El caso Fayt, situación límite

Decían los antiguos: "La corrupción de lo óptimo es lo pésimo". Es decir, hay situaciones en las que no se admiten los juicios tibios o las alternativas intermedias, sino que nos obligan a pronunciarnos totalmente en contra o totalmente a favor de los cuernos de un dilema. ¿Configura el llamado caso Fayt una de estas situaciones? Con sus 97 años, el doctor Carlos Fayt pasó de golpe de ser considerado uno de nuestros jueces más prestigiosos, si no el más prestigioso, a ser impugnado por el Gobierno en razón de su edad, por presuntamente inhábil para el cargo.

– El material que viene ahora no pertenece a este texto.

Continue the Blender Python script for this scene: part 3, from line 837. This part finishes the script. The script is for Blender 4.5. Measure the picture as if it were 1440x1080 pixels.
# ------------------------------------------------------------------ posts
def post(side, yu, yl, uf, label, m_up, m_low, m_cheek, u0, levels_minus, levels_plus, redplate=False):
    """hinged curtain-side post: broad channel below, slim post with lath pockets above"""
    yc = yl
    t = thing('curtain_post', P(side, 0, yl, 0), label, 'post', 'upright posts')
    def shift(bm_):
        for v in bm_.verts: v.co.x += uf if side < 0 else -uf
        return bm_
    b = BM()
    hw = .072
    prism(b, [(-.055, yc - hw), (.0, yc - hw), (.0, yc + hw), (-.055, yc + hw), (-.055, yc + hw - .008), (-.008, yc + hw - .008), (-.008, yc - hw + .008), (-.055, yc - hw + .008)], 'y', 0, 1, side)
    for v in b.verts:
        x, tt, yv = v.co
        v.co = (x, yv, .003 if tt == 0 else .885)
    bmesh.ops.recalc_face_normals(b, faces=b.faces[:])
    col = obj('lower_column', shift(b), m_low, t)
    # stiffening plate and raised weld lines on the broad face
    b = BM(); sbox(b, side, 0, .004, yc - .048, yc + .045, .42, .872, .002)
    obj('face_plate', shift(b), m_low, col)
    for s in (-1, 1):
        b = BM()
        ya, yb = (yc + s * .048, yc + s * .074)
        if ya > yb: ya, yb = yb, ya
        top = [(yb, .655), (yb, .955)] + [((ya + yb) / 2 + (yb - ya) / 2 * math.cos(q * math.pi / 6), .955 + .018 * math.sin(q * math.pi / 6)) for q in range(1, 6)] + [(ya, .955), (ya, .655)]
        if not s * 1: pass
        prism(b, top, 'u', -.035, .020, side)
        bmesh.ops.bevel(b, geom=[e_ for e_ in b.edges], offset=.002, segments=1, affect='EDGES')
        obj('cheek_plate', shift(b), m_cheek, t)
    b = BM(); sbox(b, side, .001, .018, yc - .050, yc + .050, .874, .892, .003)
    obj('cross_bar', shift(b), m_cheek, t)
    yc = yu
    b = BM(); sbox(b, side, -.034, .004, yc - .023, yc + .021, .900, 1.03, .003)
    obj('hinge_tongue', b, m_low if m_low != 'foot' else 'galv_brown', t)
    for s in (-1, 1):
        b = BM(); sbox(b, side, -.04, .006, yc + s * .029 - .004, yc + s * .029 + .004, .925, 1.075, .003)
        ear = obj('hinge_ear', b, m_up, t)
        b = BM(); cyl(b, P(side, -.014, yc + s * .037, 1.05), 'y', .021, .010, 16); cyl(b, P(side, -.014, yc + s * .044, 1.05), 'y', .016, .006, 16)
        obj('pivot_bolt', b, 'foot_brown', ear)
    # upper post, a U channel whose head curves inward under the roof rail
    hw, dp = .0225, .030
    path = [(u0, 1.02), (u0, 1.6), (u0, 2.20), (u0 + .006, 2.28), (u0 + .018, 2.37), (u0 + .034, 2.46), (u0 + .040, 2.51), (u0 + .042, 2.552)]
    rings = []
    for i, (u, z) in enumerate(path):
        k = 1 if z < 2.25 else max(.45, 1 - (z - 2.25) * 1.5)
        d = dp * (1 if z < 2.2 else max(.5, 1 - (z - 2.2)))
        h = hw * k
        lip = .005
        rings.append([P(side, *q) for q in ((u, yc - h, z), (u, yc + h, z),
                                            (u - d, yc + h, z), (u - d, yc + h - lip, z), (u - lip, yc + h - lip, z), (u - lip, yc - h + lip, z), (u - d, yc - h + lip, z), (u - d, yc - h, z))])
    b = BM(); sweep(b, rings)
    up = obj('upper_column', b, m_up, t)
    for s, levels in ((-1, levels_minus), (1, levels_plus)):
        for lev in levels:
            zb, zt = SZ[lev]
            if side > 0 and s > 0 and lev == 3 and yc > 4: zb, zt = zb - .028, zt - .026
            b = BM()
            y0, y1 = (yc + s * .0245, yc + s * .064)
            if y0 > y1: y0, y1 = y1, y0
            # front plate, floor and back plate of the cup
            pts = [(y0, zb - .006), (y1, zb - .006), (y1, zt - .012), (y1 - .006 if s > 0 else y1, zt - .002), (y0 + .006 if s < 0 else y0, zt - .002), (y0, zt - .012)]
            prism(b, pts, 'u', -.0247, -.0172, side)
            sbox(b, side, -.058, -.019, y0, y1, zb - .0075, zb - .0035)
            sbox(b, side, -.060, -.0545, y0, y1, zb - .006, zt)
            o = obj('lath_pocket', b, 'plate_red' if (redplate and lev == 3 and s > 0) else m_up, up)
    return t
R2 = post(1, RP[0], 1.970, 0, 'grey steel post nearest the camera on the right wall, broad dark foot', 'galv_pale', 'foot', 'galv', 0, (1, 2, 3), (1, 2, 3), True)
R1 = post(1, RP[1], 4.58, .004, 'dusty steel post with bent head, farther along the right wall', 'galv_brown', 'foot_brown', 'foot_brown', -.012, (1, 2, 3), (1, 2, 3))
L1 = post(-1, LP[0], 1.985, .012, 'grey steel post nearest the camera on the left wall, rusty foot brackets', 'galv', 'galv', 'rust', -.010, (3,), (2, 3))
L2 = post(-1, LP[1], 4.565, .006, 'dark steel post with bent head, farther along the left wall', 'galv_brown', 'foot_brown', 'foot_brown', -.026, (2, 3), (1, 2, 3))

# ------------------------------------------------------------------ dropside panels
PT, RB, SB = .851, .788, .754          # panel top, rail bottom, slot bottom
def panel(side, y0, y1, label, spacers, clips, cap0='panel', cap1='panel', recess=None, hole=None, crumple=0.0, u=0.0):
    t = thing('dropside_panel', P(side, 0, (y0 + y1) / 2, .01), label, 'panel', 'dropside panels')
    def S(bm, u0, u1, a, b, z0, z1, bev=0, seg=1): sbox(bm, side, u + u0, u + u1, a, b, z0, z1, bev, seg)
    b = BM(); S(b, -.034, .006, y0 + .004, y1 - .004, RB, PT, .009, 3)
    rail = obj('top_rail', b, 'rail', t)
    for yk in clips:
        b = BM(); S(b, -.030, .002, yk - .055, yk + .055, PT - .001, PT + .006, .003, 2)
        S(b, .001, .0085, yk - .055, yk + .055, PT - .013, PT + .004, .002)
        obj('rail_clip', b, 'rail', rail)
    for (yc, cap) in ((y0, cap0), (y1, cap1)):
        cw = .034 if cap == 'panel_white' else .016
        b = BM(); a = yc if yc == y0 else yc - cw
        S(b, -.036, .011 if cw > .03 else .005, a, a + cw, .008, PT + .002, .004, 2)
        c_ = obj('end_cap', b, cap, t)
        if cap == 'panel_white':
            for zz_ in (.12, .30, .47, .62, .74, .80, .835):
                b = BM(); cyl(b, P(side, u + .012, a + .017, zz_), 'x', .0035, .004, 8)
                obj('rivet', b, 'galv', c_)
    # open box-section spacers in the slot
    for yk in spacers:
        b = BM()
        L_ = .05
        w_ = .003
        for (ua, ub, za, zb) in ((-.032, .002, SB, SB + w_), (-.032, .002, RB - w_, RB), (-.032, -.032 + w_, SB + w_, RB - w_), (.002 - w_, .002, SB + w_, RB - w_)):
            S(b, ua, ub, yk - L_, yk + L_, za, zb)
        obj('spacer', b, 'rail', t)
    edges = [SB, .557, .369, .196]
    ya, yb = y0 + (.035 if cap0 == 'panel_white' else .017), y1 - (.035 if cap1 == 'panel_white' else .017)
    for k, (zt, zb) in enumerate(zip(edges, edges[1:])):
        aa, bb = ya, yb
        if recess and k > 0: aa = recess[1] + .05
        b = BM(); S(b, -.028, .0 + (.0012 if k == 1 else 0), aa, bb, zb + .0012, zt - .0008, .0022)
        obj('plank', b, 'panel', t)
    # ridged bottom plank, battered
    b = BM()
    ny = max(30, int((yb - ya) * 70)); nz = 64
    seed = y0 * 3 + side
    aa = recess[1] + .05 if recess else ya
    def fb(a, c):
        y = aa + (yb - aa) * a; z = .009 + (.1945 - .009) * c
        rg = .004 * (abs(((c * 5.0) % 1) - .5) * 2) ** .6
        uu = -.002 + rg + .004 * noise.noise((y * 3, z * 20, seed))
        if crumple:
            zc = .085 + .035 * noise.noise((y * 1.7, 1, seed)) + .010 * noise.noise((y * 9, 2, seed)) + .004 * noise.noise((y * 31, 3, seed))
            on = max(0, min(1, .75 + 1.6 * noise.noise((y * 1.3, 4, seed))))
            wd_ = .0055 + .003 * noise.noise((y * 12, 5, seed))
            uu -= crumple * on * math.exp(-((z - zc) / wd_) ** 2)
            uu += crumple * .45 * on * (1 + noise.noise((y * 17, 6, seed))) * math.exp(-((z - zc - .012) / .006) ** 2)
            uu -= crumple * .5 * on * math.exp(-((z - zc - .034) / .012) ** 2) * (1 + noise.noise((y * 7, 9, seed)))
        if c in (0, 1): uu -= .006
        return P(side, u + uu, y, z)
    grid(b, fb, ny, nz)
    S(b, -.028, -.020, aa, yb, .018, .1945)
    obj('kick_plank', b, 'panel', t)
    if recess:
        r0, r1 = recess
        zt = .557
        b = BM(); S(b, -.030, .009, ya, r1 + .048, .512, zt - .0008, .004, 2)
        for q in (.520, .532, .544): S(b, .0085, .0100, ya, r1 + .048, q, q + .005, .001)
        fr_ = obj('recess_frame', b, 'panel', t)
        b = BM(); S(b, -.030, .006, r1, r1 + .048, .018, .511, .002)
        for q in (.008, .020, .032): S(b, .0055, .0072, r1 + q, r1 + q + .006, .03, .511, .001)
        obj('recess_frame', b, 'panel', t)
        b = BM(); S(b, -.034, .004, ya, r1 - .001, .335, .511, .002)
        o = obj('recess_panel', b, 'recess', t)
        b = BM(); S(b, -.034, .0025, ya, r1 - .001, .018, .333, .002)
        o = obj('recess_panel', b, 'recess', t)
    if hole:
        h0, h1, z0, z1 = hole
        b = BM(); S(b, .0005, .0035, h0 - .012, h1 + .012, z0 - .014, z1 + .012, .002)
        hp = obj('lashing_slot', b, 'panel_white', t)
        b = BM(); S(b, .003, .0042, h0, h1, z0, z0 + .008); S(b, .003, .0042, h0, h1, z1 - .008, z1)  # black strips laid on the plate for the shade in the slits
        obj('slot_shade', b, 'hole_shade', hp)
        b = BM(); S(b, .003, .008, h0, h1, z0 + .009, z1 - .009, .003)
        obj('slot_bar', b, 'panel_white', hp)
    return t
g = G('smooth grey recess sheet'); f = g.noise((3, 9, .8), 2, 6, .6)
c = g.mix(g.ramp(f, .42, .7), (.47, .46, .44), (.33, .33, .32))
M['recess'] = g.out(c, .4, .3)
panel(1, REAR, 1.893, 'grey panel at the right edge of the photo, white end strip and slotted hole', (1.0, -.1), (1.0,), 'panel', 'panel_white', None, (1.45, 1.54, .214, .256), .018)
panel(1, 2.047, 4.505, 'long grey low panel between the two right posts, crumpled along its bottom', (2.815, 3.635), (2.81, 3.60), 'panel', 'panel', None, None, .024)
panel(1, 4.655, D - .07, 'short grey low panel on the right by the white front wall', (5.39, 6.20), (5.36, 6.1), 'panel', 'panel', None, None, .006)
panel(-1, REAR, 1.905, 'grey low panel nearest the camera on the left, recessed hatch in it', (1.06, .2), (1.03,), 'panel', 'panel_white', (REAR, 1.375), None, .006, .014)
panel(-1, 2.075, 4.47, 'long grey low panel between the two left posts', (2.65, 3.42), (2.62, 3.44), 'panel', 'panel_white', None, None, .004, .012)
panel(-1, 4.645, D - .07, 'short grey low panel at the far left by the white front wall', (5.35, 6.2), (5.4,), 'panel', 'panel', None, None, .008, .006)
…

Por Mariano Grondona | LA NACION

Este apresurado giro es, por lo pronto, sospechoso. La Constitución no impone un límite a la edad de los jueces. Se presupone, al contrario, que son los propios jueces los que deberían estimar si están o no están en condiciones de seguir cumpliendo con su tarea. Si el propio juez Fayt estima que puede seguir trabajando, ¿quién se atrevería a desmentirlo? ¿Quién se animaría a contradecirlo?
La sospecha que se abre en este punto es reforzada por la evidencia de que la voluntad de Fayt parece interponerse frente a la intención del Gobierno de dominar la Corte, y a través del caso Fayt, de avasallar el principio republicano de la división de los poderes, que es la clave de nuestra organización institucional.
Si éste es el caso, podríamos hallarnos frente a una situación límite donde el principio de la división de los poderes estaría en riesgo de ser vulnerado. Ante un peligro como éste, el espíritu republicano debería ser reafirmado por todos con urgencia, en defensa de nuestro espíritu constitucional.
Hay dos impulsos que se contradicen. Uno es el impulso elemental del poder a dominarlo todo sin freno, cortapisas ni controles, en nombre de la soberanía. Éste es el principio totalitario, "total", sin atenuantes, que acecha como una tentación detrás de todo poder, sea antiguo o nuevo. El otro es el anhelo de controlar al poder dentro de ciertos límites que dejen espacio a la libertad de los ciudadanos.
El equilibrio republicano de los poderes resultaría, así, de la acción contradictoria entre dos fuerzas en tensión, una sin límites y otra destinada a moderarla, una que querría acelerar y otra cuyo objeto sería frenar la peligrosa energía del poder, que si se extinguiera daría lugar a la anarquía, y si se extralimitara caería en abuso y, finalmente, en tiranía. La república sería, en este sentido, un delicado término medio entre aquellos dos extremos inaceptables.
Cuando el equilibrio republicano lleva un largo tiempo cultivándose, madurando, puede confiarse en su solidez como en una costumbre, como en una virtud sostenida por un acendrado hábito social. Pero ¿ha sido éste nuestro caso? ¿Se ha instalado entre nosotros, a estas alturas de los acontecimientos, una verdadera vocación republicana? Tenemos, a lo mejor, una vocación republicana, pero ella es al mismo tiempo frágil, inconsistente, quizá precaria. Queremos ser republicanos. Nuestra declaración de voluntad, en este sentido, parece existir. Pero ¿lo somos ya, definitivamente?
Aquí interviene, sorpresivamente, un factor que podríamos denominar "la tradición". Los sistemas a los que admiramos no surgieron de la nada. Surgieron, más bien, de largas dificultades, de bruscos fracasos. Respondían a improvisaciones y a contradicciones, hasta que cuajaron en formas relativamente sostenidas. La ingeniería social es una obra trabajosa. La construcción de nuestros hábitos ha llevado tiempo. Mucho tiempo. Quizá demasiado.
Aquí habría que ajustar una impresión. ¿Los argentinos tenemos que seguir pensándonos como una nación joven? ¿O ya no lo somos? ¿Hemos madurado lo suficiente como para considerarnos una nación adulta? ¿Cuánto, en todo caso, hemos aprendido? ¿Qué es lo que nos ha enseñado la historia?
Aquí interviene otra pregunta: los argentinos, ¿vinimos solos al mundo o deberíamos pensarnos junto a los latinoamericanos? ¿Hay una fuerza telúrica, cuyo nombre es América latina, que nos excede? Francia es Francia, pero también Europa. Es parte de algo, pero el mismo tiempo es algo aparte.
La Argentina ya no es tan joven. Pero quizás está en el umbral de aquella edad en la que se definen las vocaciones. El nuestro tendría que ser, por lo pronto, un destino propio, irrenunciable. ¿En cierta forma una misión? Una misión de la cual podríamos decir que sería irrenunciablemente "nuestra". Nuestra por latinoamericanos y por argentinos.